Las armas proféticas de Anna Ajmátova en las memorias de su amistad con Mandelstam
El libro Mandelstam, traducido por Marta Sánchez-Nieves y Arturo Peral y editado por Nórdica, incluye los recuerdos de Anna Ajmátova sobre Ósip Mandelstam, además de algunas cartas y poemas intercambiados por estos dos amigos que sufrieron la persecución del estalinismo. En la publicación se rememoran días como aquel de enero de 1914, en El Perro, un oscuro y fresco local en la plaza Mijáilovski de San Petersburgo, cuando Ajmátova, sobre el escenario, hablaba con un conocido. Alguien en la sala le pidió que recitara, en voz alta para que todos lo escucharan. Poco a poco, mientras se erguía, dijo sus versos de forma tan natural como el movimiento de su cuerpo. Mandelstam se acercó a ella, preso del encantamiento del gesto sencillo de la trovadora, durante el cual pudo escuchar el silbar “ardiente de un ave de presa” y ver “truenos de seda” —según cuenta en el libro—. Una fascinación nada fácil de conseguir en aquel duro crítico. Una vez, en ese mismo antro, mientras todos cenaban, Maiakovski empezó a declamar su poesía por encima del ruido de la vajilla. Al terminar, Mandelstam se le aproximó y le espetó: “déjelo, que usted no es una orquesta rumana”. El feroz futurista enmudeció ante un ataque de ira tan extraño y terrible, propio de su genio.
El embrujo de Ajmátova hizo a Mandelstam crear un enigmático y empantanado poema que la convertía en un ángel negro en la nieve.

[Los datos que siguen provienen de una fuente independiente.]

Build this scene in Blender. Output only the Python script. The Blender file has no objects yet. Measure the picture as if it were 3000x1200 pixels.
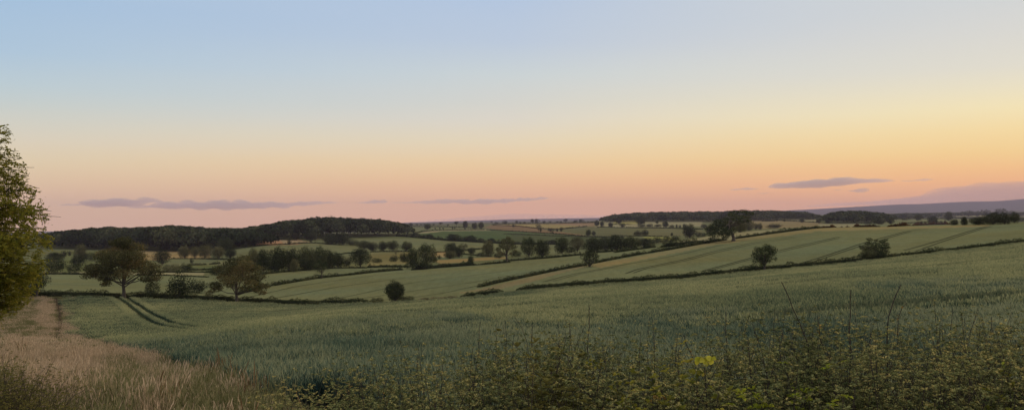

Ante ella, el poeta confesó que no sabía escribir a una mujer y sobre una mujer y resolvió no publica aún el poema. Solucionó este problema con el paso de los años y de los amores, y a la mayoría de las damas Ajmátova las conoció, pues la confianza la convirtió en confidente de Mandelstam. A Anna Mijáilovna Zélmanova-Chúdovskaia, pintora bella como un cuadro, no logró escribirle ni una línea, cosa que lo atormentó. No se sentía capaz de plasmar su amor en tinta. Algo que logró con Tsvietáieva. Al fin, Salomeia Andrónikova quedó inmortalizada en el libro Tristia, junto a una amplia alcoba de una casa isleña.
Tanto fue su dominio tardío del arte de la poesía amatoria, que incluso destinó una profecía a su amiga Ajmátova, que la situaba en una enloquecida fiesta junto al río Nevá, durante la cual ella perdería el pañuelo que le sujetaban los cabellos por culpa de los espasmos de un baile repulsivo. Para alcanzar la belleza, el vate tiene que decir la verdad. Es por eso que sus versos acaban convirtiéndose en proféticos. Si ha pasado, volverá a pasar. Al leer un poema tenemos que tener en cuenta que, pronto, lo comunicado ahí se convertirá en un recuerdo pasado el tiempo. Y en ese momento se cumplirán incluso los más débiles detalles.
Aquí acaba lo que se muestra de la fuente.